South Africa’s energy future

EPCs are more than a regulatory checkbox; they represent a fundamental shift in how buildings are assessed, valued, and managed. Their broader long-term impact includes:

1. National energy security: EPC-driven improvements can significantly reduce demand on an already strained grid, supporting resilience and reducing operational risk.

2. Capital investment and asset value: Better-performing buildings attract higher occupancy rates, lower utilities expenditure, and increasingly, preferential lending terms tied to green performance.

3. Alignment with global climate commitments: As international markets move toward decarbonisation, South Africa’s EPC system provides a measurable link between environmental goals and building operations.

4. Skills development and sector growth: The EPC ecosystem, comprising engineers, auditors, engineers, architects, graduates, trade-skilled professionals, verification professionals, and sustainability specialists, continues to expand, contributing to national green economy growth.

A turning point for SA’s built environment

South Africa’s EPC programme has matured from an introductory compliance requirement into a central component of the national energy strategy. With clear deadlines, increasing enforcement, and stronger technical oversight, the next 12 to 24 months will define how effectively the country transitions toward more efficient, resilient, and future-ready buildings.

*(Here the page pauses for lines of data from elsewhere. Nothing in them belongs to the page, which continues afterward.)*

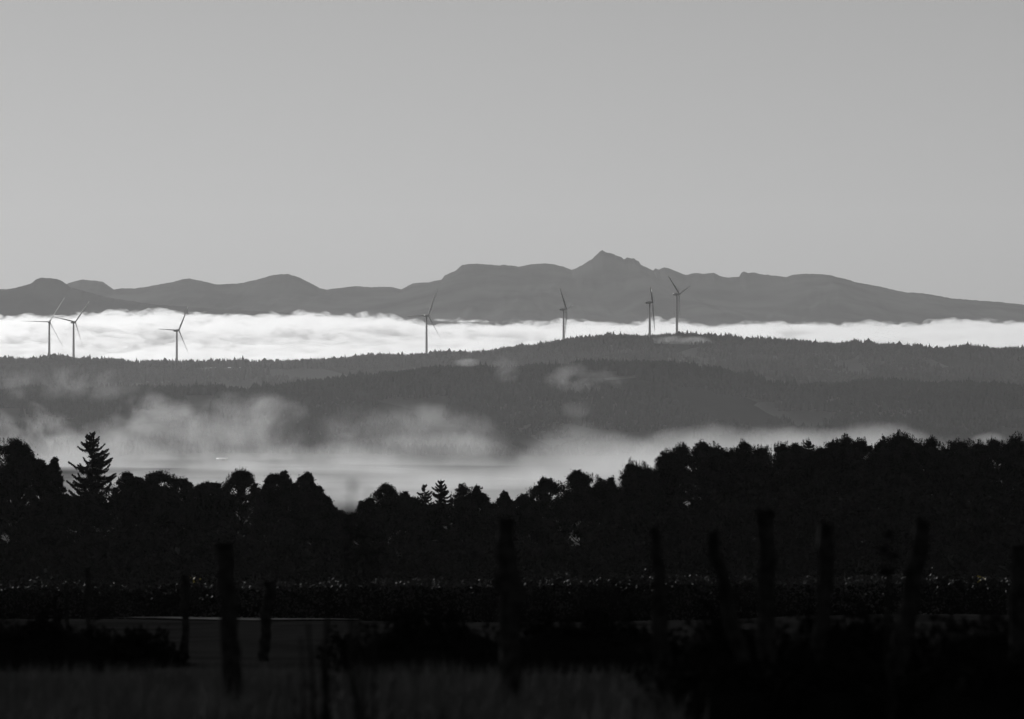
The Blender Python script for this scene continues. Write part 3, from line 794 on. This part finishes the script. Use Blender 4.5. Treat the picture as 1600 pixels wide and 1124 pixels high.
skyline = lerp_pts([(-60, 690), (60, 722), (100, 760), (190, 745), (300, 752), (345, 760), (375, 738), (480, 742), (545, 805), (600, 765), (700, 760), (790, 780), (850, 750), (940, 748), (985, 725), (1060, 700), (1150, 698), (1300, 690), (1400, 680), (1660, 684)])
rs = random.Random(4)
x = -20
while x < 1640:
    top = float(skyline(x)) + (rs.uniform(20, 36) if x < 960 else rs.uniform(14, 28))
    tree('b', x, min(top, 838) - 10, rs.uniform(88, 112), rs.uniform(385, 396), 'dark tree crown in the black wood just below the skyline crowns', 'second row of the dark wood', seed=3, low=0.04, dens=0.9, leaf=0.15, fine=3.0, crest=True, drop=0.9)
    x += rs.uniform(46, 62)
x = -10
while x < 1640:
    top = max(float(skyline(x)) + 92, rs.uniform(806, 842)) if x < 900 else float(skyline(x)) + rs.uniform(78, 110)
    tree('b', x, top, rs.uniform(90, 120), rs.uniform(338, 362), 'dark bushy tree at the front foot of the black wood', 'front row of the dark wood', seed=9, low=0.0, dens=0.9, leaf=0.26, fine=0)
    x += rs.uniform(55, 75)

# ------------------------------------------------------------------ hedge
def hedge():
    rng = np.random.default_rng(12)
    d0 = 139.0
    root = thing('hedge', (0, d0, g1(0, d0)), 'long trimmed hedge with glinting leaves below the dark wood', 'hedge')
    g0 = g1(0, d0)
    n = 70000
    X = rng.uniform(-22, 22, n)
    Y = d0 + rng.normal(0, 0.65, n)
    topz = np.interp(X / d0 * F + 800, [0, 100, 400, 600, 1000, 1600], [912, 914, 910, 908, 904, 902])
    hz = (EYE - topz) / F * d0
    gz = ground(X, X * 0 + d0)
    v = rng.uniform(0, 1, n) ** 0.8
    bump = 0.14 * fbm(X / 0.8, X * 0, 3, 3) + 0.16 * fbm(X / 3.5, X * 0 + 5, 6, 2)
    Z = gz + (hz + bump - gz) * v
    up = rng.random(n) < 0.03
    Z[up] += np.abs(rng.normal(0, 0.15, up.sum()))
    C = np.stack([X, Y - d0, Z - g0], -1)
    mb = MB(); mb.leaves(C, 0.06, rng, aspect=0.65)
    obj('foliage', mb.mesh('foliage'), M_HEDGE, root, kind='stuff')
    xs = np.linspace(-22, 22, 180); ring = []
    hz_ = (EYE - np.interp(xs / d0 * F + 800, [0, 100, 400, 600, 1000, 1600], [912, 914, 910, 908, 904, 902])) / F * d0; gz_ = ground(xs, xs * 0 + d0)
    for (yy, f) in [(-.62, -.05), (-.72, .35), (-.6, .68), (-.25, .86), (.25, .86), (.6, .68), (.72, .35), (.62, -.05)]:
        wob = fbm(xs / .5, xs * 0 + yy * 5 + f, 44, 3)
        ring.append(np.stack([xs, yy * (1 + .18 * wob), gz_ + (hz_ - gz_) * (f + .07 * wob) - g0], -1))
    obj('shade_core', np_mesh('shade_core', np.concatenate(ring), [grid_faces(8, 180)]), M_BRAMBLE, root, kind='stuff')  # unseen opaque body added to keep sun off the front leaves
    mb = MB()
    for i in range(90):
        x = rng.uniform(-22, 22); gz = g1(x, d0) - g0
        pts = limb_pts(rng, (x, rng.normal(0, .3), gz - .1), (x + rng.normal(0, .25), rng.normal(0, .4), gz + 1.3), 5, .06)
        mb.tube(pts, np.linspace(.03, .008, 5), 5)
    obj('stems', mb.mesh('stems'), M_BARK, root, kind='stuff')
hedge()

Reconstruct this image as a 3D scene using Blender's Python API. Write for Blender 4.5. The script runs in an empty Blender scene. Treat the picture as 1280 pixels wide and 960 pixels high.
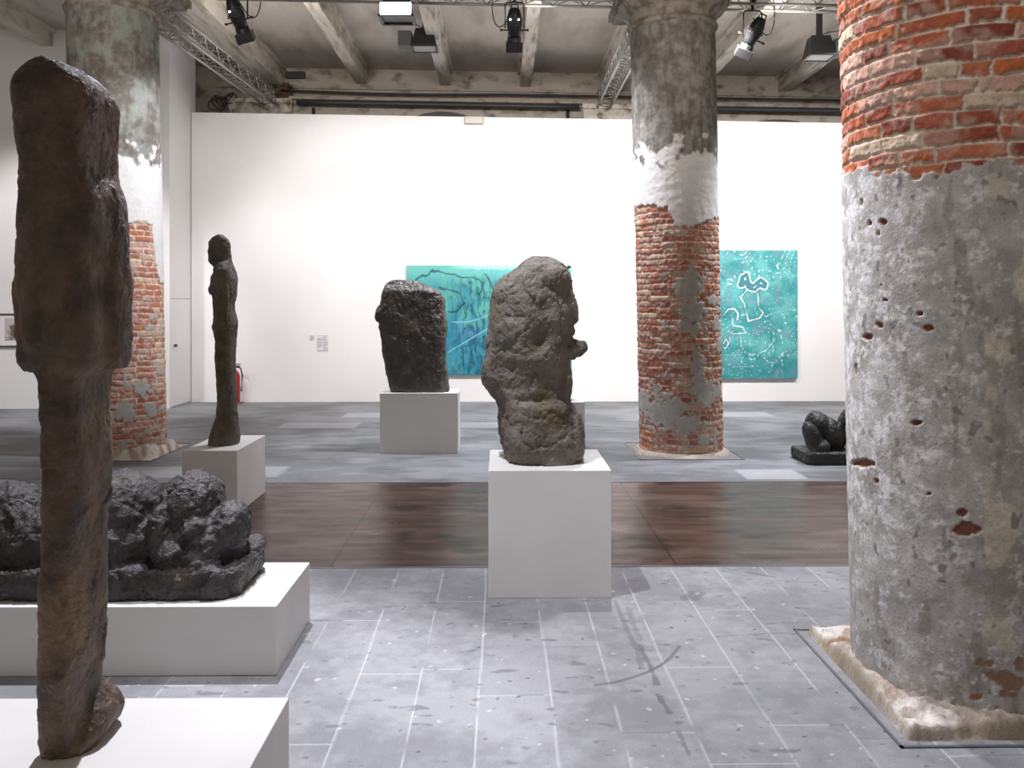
import bpy, bmesh, math, random
import numpy as np
from mathutils import Vector, Matrix
random.seed(7)
C = bpy.context.scene.collection
sc = bpy.context.scene

# ------------------------------------------------------------------ camera
F = 1040.0            # focal length in pixels of the 1280x960 frame
H = 1.6               # eye height
HY = 383.0            # horizon row
YAW = math.atan(14 / F)
cam = bpy.data.cameras.new('camera'); co = bpy.data.objects.new('camera', cam); C.objects.link(co)
cam.sensor_fit = 'HORIZONTAL'; cam.sensor_width = 36; cam.lens = 36 * F / 1280
cam.shift_y = -(480 - HY) / 1280; cam.clip_start = .05; cam.clip_end = 200
co.location = (0, 0, H); co.rotation_euler = (math.pi / 2, 0, -YAW)
sc.camera = co
sc.view_settings.view_transform = 'Standard'; sc.view_settings.look = 'None'
sc.view_settings.gamma = 1; sc.view_settings.use_curve_mapping = False
sc.view_settings.exposure = 0.0
try:
    sc.cycles.use_denoising = True
    sc.cycles.max_bounces = 8; sc.cycles.diffuse_bounces = 5
except Exception: pass
# ------------------------------------------------------------------ world + lamps
w = bpy.data.worlds.new('world'); sc.world = w; w.use_nodes = True
w.node_tree.nodes['Background'].inputs[0].default_value = (1, .9, .81, 1)
w.node_tree.nodes['Background'].inputs[1].default_value = .34

def spot(name, loc, to, power, ang, blend=.5, size=.12, col=(.91, .92, 1)):
    l = bpy.data.lights.new(name, 'SPOT'); l.energy = power; l.spot_size = math.radians(ang)
    l.spot_blend = blend; l.shadow_soft_size = size; l.color = col
    o = bpy.data.objects.new(name, l); C.objects.link(o); o.location = loc
    o.rotation_euler = (Vector(to) - Vector(loc)).to_track_quat('-Z', 'Y').to_euler()
    return o
def area(name, loc, to, power, sx, sy, col=(.9, .94, 1), spread=180):
    l = bpy.data.lights.new(name, 'AREA'); l.shape = 'RECTANGLE'; l.size = sx; l.size_y = sy
    l.energy = power; l.color = col; l.spread = math.radians(spread)
    o = bpy.data.objects.new(name, l); C.objects.link(o); o.location = loc
    o.rotation_euler = (Vector(to) - Vector(loc)).to_track_quat('-Z', 'Y').to_euler()
    return o
WC = (1, .955, .96)
# wall washers along the rear truss line
for i, (x, p) in enumerate([(-3.4, 90), (-1.6, 225), (.6, 370), (2.8, 400), (5.0, 430), (7.2, 330)]):
    spot('wall_washer_lamp', (x, 9.95, 5.0), (x + .1, 13.95, 1.75), p * 1.75, 92, .55, .15, WC)
spot('low_wall_washer_lamp', (-3.6, 10.2, 5.0), (-3.6, 13.95, .9), 330, 62, .9, .15, WC)
spot('left_wall_lamp', (-6.0, 10.0, 4.8), (-7.1, 13.1, 1.3), 520, 76, .6, .15, WC)
for x in (-3.0, .3, 3.6):
    spot('added_ceiling_fill', (x, 10.1, 4.95), (x, 14.8, 5.75), 130, 140, .7, .3, (1, .95, .9))  # added fill without fixtures, lifts the ceiling and the masonry strip
spot('added_column_side_fill', (-.3, 4.9, 5.1), (1.6, 3.5, 2.7), 900, 42, .8, .1)  # added fill with no fixture, brightens the near column's left flank
for x in (-3.4, 1.2):
    spot('added_hall_fill', (x, 6.6, 4.4), (x, 12.0, 5.0), 110, 130, .8, .4, (1, .93, .86))  # added soft fill for the upper column shafts, no fixtures modelled
spot('front_left_lamp', (-.95, 3.72, 5.1), (.35, 4.7, .6), 880, 70, 1.0, .06)
spot('rear_of_figures_lamp', (-1.45, 5.0, 5.1), (-1.6, 2.95, .2), 1300, 46, .6, .05)
spot('right_fore_lamp', (.75, 5.9, 5.1), (2.05, 4.2, 1.2), 720, 66, .7, .08)
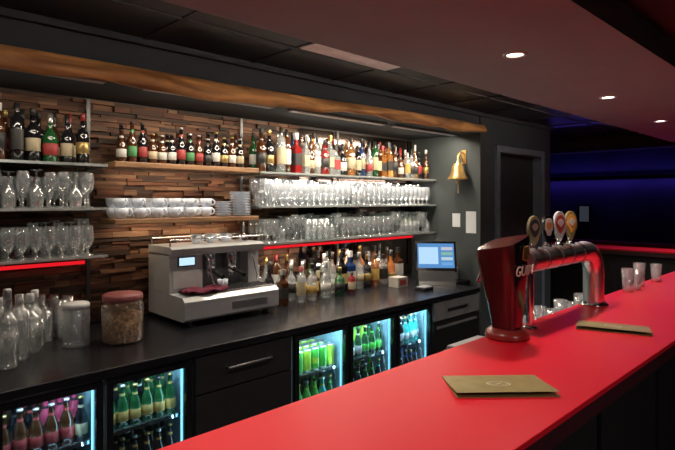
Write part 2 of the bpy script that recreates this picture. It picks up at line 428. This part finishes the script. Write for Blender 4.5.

The journey ahead requires collaboration among building owners, registered EPC professionals, public institutions, and regulatory authorities. However, the benefits: reduced operational costs, improved building performance, stronger national energy security, and alignment with global sustainability are more than compelling.

As we enter the next phase, staying informed and engaged will be critical. The future of EPCs is not only about compliance; it is about unlocking meaningful, measurable progress for South Africa’s built environment and its long-term sustainability ambitions.